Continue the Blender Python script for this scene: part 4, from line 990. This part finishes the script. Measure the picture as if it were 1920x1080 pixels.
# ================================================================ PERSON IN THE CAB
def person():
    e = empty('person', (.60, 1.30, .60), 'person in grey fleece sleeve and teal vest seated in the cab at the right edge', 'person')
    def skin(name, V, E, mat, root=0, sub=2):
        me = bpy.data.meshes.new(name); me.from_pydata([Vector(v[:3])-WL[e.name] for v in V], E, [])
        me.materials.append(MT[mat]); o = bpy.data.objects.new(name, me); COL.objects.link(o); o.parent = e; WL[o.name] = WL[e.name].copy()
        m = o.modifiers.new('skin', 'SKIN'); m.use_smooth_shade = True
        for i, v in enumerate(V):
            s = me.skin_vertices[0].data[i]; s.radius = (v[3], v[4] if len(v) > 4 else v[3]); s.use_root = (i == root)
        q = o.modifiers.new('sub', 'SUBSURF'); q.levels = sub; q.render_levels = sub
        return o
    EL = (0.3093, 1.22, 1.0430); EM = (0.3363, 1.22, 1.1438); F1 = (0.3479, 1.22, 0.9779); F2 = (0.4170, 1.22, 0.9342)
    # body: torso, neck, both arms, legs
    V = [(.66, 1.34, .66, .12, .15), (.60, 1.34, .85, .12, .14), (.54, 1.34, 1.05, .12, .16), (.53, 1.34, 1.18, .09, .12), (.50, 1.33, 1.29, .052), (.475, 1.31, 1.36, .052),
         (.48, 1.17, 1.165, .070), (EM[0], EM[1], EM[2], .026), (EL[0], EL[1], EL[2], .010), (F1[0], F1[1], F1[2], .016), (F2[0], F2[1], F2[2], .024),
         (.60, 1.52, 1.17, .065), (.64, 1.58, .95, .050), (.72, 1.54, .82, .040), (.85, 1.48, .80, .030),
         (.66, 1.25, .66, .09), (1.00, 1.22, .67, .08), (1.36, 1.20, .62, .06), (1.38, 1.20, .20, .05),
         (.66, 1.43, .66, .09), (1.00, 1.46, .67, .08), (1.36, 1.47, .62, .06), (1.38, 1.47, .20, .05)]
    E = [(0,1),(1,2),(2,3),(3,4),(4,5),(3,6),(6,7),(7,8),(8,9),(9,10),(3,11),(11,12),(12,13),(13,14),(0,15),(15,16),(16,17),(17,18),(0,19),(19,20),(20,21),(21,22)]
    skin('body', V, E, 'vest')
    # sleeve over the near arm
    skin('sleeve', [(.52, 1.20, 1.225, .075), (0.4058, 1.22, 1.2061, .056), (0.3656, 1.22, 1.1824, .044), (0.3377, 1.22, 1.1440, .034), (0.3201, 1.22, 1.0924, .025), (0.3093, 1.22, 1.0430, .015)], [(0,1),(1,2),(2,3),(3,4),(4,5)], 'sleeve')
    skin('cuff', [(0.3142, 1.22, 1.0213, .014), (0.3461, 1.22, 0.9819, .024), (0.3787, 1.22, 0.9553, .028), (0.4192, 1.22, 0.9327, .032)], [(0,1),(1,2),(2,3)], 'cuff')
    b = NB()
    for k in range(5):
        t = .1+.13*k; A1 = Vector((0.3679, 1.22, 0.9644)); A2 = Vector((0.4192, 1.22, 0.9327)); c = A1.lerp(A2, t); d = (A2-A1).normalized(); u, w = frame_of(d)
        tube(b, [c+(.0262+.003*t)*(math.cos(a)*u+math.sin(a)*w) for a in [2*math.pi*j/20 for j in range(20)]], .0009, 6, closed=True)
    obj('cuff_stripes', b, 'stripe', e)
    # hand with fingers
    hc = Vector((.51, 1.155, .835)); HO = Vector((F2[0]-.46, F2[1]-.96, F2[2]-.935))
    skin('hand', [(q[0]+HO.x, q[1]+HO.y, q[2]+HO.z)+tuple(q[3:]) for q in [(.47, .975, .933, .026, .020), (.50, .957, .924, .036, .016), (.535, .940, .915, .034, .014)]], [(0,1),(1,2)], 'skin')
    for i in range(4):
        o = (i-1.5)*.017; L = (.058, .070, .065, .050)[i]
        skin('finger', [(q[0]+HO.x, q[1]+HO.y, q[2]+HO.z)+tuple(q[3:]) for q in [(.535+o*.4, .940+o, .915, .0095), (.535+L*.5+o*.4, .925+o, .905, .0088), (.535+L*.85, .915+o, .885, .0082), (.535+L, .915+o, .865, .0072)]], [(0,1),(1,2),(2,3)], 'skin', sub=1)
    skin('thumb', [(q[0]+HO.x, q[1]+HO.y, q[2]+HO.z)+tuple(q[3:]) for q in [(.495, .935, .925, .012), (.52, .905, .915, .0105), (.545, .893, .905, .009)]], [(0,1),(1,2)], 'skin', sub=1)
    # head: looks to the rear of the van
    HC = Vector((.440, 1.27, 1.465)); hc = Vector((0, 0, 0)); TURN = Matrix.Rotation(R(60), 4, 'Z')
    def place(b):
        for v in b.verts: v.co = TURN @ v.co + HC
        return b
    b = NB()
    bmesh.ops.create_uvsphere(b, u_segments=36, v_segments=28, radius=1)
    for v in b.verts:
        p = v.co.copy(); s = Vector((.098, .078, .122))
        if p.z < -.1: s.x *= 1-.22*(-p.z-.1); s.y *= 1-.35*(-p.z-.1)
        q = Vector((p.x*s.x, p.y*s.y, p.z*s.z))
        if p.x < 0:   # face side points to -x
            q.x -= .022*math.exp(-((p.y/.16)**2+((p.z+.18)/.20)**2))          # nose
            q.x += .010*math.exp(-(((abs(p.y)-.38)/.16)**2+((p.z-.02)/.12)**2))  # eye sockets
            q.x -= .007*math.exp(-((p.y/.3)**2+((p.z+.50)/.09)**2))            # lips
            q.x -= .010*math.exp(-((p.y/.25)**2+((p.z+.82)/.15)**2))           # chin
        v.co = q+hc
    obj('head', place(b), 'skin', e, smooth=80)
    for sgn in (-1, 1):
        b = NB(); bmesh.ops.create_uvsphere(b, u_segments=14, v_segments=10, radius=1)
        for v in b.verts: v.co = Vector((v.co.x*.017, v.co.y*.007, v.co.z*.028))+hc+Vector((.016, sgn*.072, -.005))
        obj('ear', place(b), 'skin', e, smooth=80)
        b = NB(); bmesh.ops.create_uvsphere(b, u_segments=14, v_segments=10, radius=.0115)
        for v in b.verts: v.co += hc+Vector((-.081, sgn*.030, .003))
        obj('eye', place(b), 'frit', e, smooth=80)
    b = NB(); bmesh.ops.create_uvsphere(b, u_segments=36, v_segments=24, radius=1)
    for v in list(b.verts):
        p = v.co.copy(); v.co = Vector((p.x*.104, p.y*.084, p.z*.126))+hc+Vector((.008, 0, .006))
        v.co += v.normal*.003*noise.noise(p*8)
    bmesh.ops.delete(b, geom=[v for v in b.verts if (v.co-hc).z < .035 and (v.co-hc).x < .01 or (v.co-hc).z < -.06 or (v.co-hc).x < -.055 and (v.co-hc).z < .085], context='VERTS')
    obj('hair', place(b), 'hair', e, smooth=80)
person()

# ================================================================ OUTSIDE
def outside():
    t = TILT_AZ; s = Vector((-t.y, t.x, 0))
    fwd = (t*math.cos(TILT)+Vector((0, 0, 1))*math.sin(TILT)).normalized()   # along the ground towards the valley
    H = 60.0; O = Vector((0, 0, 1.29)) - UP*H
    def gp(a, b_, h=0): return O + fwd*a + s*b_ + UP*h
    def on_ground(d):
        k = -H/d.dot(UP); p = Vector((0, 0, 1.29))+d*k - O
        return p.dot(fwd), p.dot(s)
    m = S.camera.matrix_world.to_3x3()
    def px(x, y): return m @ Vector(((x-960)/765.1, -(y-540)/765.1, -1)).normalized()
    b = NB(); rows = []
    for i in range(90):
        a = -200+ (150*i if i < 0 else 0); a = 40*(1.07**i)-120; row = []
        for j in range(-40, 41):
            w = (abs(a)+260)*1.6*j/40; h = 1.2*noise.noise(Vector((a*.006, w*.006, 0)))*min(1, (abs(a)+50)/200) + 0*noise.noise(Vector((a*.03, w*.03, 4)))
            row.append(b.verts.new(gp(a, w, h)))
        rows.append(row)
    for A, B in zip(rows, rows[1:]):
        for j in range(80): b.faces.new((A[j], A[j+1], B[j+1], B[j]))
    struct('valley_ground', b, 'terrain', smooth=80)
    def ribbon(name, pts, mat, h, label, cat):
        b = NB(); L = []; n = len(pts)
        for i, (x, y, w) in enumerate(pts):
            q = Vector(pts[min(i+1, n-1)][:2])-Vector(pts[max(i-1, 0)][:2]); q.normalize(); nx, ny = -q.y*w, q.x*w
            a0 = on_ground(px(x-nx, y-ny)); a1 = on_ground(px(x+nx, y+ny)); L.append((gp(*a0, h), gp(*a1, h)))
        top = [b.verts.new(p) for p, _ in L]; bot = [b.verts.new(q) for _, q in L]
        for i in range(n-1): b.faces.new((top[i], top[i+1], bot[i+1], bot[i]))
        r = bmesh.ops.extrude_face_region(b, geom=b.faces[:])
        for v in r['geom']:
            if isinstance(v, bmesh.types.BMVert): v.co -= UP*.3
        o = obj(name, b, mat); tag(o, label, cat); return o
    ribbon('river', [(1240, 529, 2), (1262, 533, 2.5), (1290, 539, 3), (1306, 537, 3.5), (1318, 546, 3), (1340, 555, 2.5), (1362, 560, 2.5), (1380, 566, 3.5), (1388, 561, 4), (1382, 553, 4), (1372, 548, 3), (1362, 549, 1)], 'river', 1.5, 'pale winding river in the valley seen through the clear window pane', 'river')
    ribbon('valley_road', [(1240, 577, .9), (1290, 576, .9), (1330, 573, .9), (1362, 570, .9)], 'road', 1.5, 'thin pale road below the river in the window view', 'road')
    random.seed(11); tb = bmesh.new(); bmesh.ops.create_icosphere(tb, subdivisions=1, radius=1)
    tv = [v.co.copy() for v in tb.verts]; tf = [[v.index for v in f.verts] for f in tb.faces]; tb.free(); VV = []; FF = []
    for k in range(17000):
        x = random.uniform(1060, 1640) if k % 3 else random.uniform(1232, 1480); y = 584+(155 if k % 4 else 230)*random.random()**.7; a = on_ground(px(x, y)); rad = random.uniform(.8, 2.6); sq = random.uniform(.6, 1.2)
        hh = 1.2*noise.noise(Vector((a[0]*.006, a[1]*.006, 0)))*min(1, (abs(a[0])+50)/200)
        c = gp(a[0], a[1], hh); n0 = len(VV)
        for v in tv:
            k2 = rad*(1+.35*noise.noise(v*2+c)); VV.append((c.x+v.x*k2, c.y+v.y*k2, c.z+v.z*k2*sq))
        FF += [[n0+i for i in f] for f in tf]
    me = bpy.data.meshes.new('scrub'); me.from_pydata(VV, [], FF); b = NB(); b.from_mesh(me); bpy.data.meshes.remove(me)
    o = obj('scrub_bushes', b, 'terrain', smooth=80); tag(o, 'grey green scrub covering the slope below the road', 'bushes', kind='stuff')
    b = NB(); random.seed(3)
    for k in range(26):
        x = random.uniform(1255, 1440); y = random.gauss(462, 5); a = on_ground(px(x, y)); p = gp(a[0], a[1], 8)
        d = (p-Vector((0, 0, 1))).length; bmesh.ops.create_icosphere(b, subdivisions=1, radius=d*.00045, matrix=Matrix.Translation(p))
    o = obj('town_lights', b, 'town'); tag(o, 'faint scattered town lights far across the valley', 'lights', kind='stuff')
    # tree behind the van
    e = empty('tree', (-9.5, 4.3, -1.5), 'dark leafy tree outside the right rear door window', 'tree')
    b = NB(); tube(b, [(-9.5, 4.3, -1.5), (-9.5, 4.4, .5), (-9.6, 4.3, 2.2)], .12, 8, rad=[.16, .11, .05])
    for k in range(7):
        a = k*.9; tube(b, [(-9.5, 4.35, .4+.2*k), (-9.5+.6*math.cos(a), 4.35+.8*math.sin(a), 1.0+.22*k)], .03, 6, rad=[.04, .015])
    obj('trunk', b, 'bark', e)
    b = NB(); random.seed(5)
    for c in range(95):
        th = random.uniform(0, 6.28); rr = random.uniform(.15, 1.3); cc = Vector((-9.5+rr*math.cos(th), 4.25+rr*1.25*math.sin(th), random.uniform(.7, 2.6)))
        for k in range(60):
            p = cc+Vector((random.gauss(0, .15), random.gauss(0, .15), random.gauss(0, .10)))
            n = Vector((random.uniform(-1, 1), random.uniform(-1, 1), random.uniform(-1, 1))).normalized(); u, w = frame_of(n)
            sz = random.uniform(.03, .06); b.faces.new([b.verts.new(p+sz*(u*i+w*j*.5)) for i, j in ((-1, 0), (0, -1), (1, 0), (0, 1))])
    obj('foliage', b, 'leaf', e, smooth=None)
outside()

**What you are asked to do**
From the material above, copy each line that includes the word "river".

**Response**
    ribbon('river', [(1240, 529, 2), (1262, 533, 2.5), (1290, 539, 3), (1306, 537, 3.5), (1318, 546, 3), (1340, 555, 2.5), (1362, 560, 2.5), (1380, 566, 3.5), (1388, 561, 4), (1382, 553, 4), (1372, 548, 3), (1362, 549, 1)], 'river', 1.5, 'pale winding river in the valley seen through the clear window pane', 'river')
    ribbon('valley_road', [(1240, 577, .9), (1290, 576, .9), (1330, 573, .9), (1362, 570, .9)], 'road', 1.5, 'thin pale road below the river in the window view', 'road')